_WHAT TO DO_: Retype every line from the start of the data down to and including the line with "M_lid, t, smooth=True)". Skip the pictures.

Scene modeling code data

-- -- --

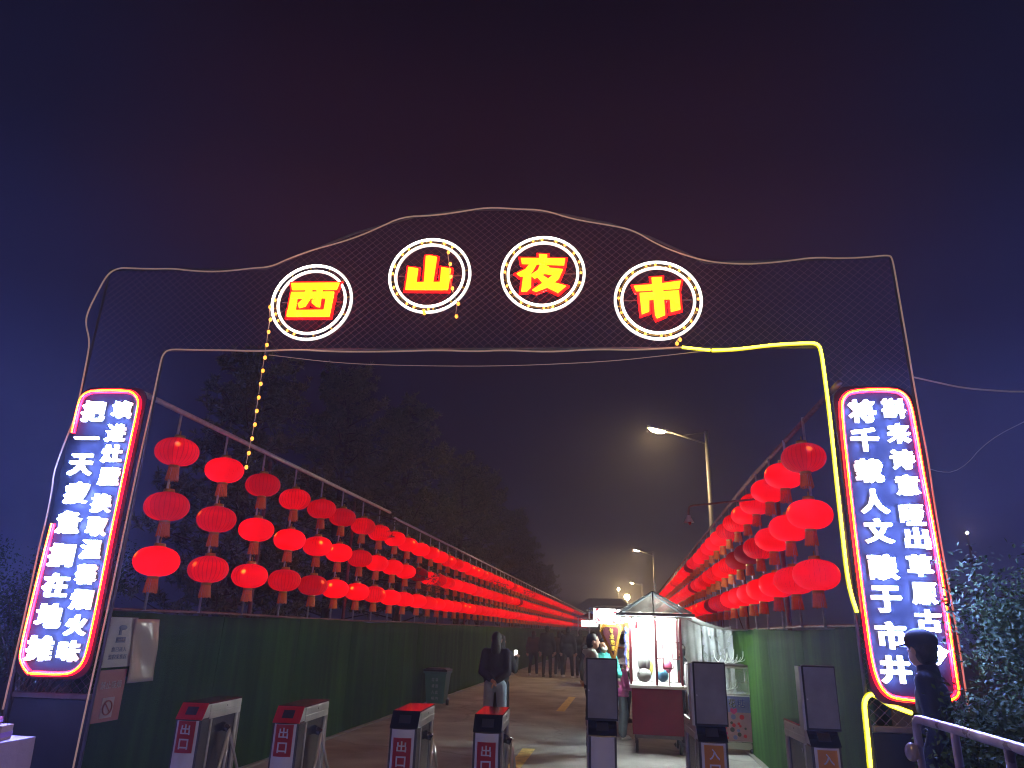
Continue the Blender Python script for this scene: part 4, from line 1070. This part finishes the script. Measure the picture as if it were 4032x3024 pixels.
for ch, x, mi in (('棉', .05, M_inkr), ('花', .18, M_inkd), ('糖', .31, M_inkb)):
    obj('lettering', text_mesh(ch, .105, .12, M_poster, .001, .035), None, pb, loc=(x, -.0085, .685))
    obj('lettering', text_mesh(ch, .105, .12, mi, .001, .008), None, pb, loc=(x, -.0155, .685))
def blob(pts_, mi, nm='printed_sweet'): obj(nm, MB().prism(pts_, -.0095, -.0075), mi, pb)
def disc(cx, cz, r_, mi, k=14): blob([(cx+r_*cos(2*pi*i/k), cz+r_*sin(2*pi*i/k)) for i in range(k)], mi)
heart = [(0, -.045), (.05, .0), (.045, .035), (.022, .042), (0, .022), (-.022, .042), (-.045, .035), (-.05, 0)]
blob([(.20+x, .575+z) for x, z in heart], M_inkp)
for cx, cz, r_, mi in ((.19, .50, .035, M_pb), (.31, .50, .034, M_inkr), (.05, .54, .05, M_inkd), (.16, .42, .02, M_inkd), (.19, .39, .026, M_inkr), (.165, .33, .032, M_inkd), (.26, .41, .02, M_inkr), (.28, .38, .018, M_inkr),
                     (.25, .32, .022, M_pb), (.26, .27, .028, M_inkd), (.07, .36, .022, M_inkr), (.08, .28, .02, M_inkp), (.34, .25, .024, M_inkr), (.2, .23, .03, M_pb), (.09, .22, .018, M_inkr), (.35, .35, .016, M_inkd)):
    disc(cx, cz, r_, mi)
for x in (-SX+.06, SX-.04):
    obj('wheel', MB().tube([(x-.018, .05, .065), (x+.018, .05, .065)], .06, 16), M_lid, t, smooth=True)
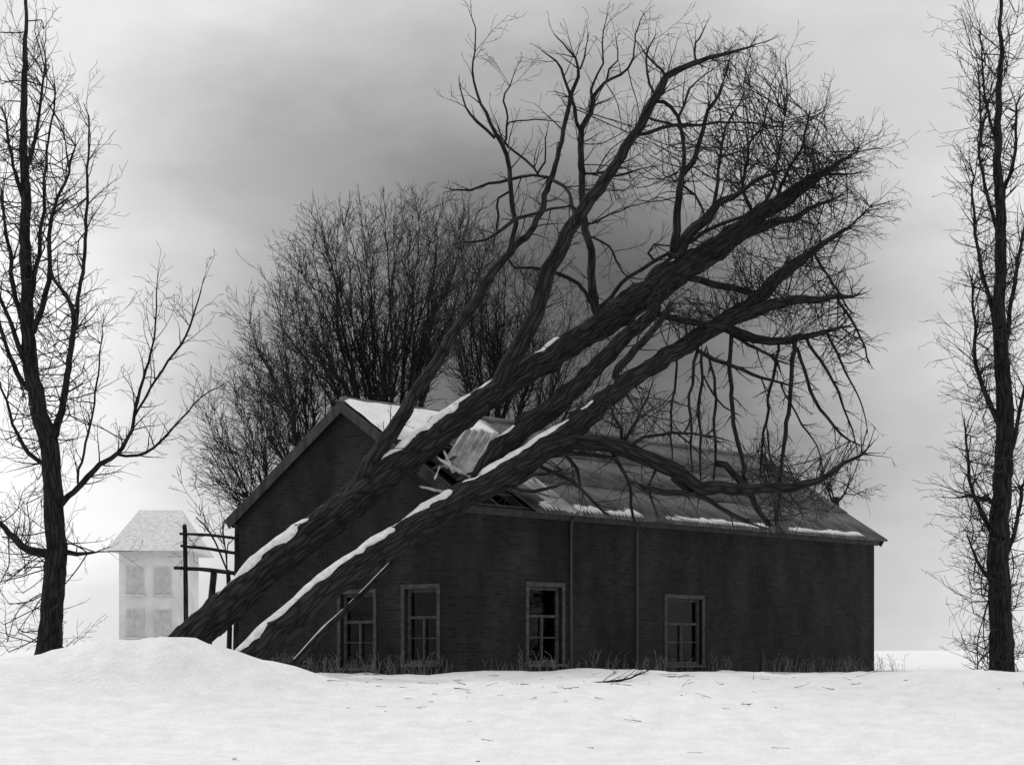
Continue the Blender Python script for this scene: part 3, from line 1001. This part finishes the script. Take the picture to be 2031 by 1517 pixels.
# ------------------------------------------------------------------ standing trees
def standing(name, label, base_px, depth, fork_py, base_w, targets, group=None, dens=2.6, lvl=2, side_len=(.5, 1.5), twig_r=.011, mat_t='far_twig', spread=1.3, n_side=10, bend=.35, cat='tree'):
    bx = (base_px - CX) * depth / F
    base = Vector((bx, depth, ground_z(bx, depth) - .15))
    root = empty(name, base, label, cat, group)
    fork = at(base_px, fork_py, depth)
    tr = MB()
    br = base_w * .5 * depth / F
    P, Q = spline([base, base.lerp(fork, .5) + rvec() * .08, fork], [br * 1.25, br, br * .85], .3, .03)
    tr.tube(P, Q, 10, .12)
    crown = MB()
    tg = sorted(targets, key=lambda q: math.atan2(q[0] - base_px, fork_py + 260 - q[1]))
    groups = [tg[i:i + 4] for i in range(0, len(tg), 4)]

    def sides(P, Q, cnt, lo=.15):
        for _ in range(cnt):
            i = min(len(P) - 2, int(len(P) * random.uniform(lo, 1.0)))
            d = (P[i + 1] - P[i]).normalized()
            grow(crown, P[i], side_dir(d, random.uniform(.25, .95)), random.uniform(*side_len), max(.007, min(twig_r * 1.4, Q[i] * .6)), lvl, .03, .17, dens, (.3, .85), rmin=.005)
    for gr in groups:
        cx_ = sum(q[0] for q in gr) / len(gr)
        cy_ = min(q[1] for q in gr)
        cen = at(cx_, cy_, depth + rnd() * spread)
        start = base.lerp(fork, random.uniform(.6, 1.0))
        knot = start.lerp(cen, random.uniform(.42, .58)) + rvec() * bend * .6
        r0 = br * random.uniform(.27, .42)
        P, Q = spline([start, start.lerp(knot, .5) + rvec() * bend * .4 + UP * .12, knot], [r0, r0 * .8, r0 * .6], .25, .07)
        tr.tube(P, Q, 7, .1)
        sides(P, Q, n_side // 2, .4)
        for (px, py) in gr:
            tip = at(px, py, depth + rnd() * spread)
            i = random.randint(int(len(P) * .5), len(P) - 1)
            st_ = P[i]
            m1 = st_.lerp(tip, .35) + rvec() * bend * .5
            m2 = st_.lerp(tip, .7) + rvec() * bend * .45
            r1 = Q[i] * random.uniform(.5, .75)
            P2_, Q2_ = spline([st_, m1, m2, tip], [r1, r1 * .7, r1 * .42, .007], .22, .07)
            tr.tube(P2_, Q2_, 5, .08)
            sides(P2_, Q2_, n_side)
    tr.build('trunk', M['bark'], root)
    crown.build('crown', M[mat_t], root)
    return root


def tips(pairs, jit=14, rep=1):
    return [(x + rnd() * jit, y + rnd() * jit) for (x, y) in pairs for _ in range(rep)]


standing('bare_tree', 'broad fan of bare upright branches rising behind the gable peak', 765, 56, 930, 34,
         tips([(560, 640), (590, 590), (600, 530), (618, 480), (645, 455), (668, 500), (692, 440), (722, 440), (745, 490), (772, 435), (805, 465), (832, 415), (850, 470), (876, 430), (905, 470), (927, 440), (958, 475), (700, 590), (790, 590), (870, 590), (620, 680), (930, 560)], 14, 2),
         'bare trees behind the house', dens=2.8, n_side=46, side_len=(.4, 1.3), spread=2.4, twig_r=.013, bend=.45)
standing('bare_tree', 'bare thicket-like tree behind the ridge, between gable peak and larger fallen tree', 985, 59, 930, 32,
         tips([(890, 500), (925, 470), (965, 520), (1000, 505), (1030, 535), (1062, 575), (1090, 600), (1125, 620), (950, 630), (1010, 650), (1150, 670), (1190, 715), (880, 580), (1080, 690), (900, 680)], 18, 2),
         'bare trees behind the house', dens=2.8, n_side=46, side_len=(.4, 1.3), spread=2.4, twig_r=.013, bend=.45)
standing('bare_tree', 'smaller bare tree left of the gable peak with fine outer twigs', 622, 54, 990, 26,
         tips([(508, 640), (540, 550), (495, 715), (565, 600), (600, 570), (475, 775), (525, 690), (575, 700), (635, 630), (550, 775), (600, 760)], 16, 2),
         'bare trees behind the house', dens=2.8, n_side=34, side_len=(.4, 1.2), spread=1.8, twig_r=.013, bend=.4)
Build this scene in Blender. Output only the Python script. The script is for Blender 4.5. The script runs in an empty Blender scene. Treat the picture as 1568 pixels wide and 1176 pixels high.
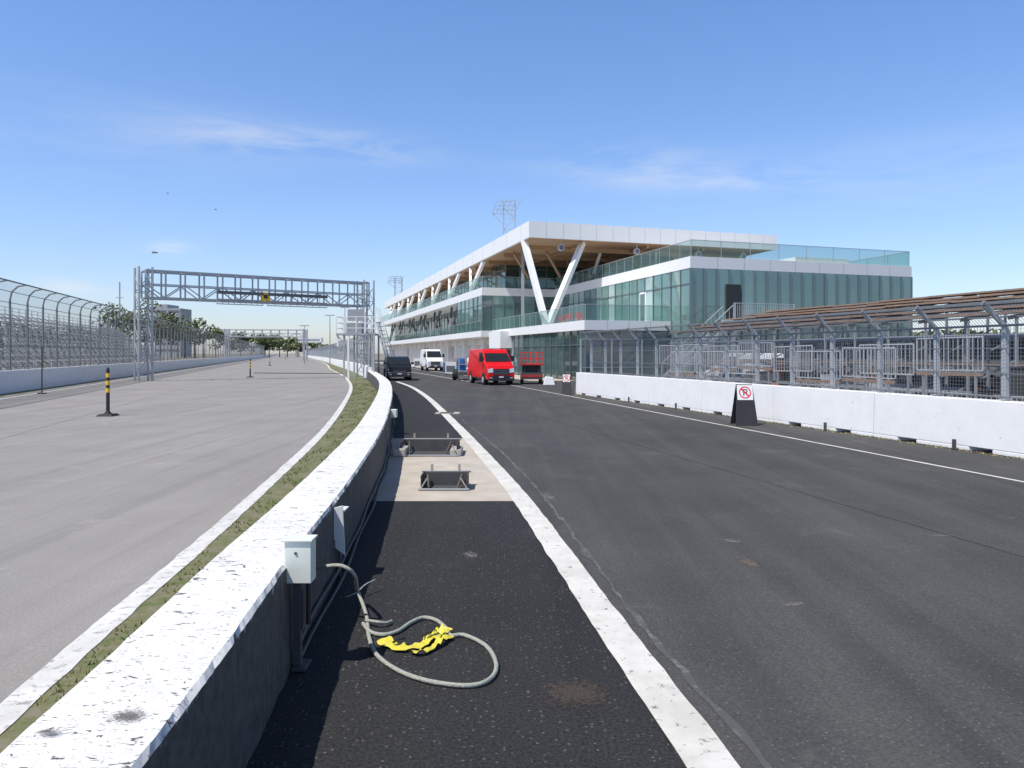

-- -- --

_SOLUTION FOR THIS TASK_:
Continue the Blender Python script for this scene: part 4, from line 1070. This part finishes the script. Measure the picture as if it were 4032x3024 pixels.
for ch, x, mi in (('棉', .05, M_inkr), ('花', .18, M_inkd), ('糖', .31, M_inkb)):
    obj('lettering', text_mesh(ch, .105, .12, M_poster, .001, .035), None, pb, loc=(x, -.0085, .685))
    obj('lettering', text_mesh(ch, .105, .12, mi, .001, .008), None, pb, loc=(x, -.0155, .685))
def blob(pts_, mi, nm='printed_sweet'): obj(nm, MB().prism(pts_, -.0095, -.0075), mi, pb)
def disc(cx, cz, r_, mi, k=14): blob([(cx+r_*cos(2*pi*i/k), cz+r_*sin(2*pi*i/k)) for i in range(k)], mi)
heart = [(0, -.045), (.05, .0), (.045, .035), (.022, .042), (0, .022), (-.022, .042), (-.045, .035), (-.05, 0)]
blob([(.20+x, .575+z) for x, z in heart], M_inkp)
for cx, cz, r_, mi in ((.19, .50, .035, M_pb), (.31, .50, .034, M_inkr), (.05, .54, .05, M_inkd), (.16, .42, .02, M_inkd), (.19, .39, .026, M_inkr), (.165, .33, .032, M_inkd), (.26, .41, .02, M_inkr), (.28, .38, .018, M_inkr),
                     (.25, .32, .022, M_pb), (.26, .27, .028, M_inkd), (.07, .36, .022, M_inkr), (.08, .28, .02, M_inkp), (.34, .25, .024, M_inkr), (.2, .23, .03, M_pb), (.09, .22, .018, M_inkr), (.35, .35, .016, M_inkd)):
    disc(cx, cz, r_, mi)
for x in (-SX+.06, SX-.04):
    obj('wheel', MB().tube([(x-.018, .05, .065), (x+.018, .05, .065)], .06, 16), M_lid, t, smooth=True)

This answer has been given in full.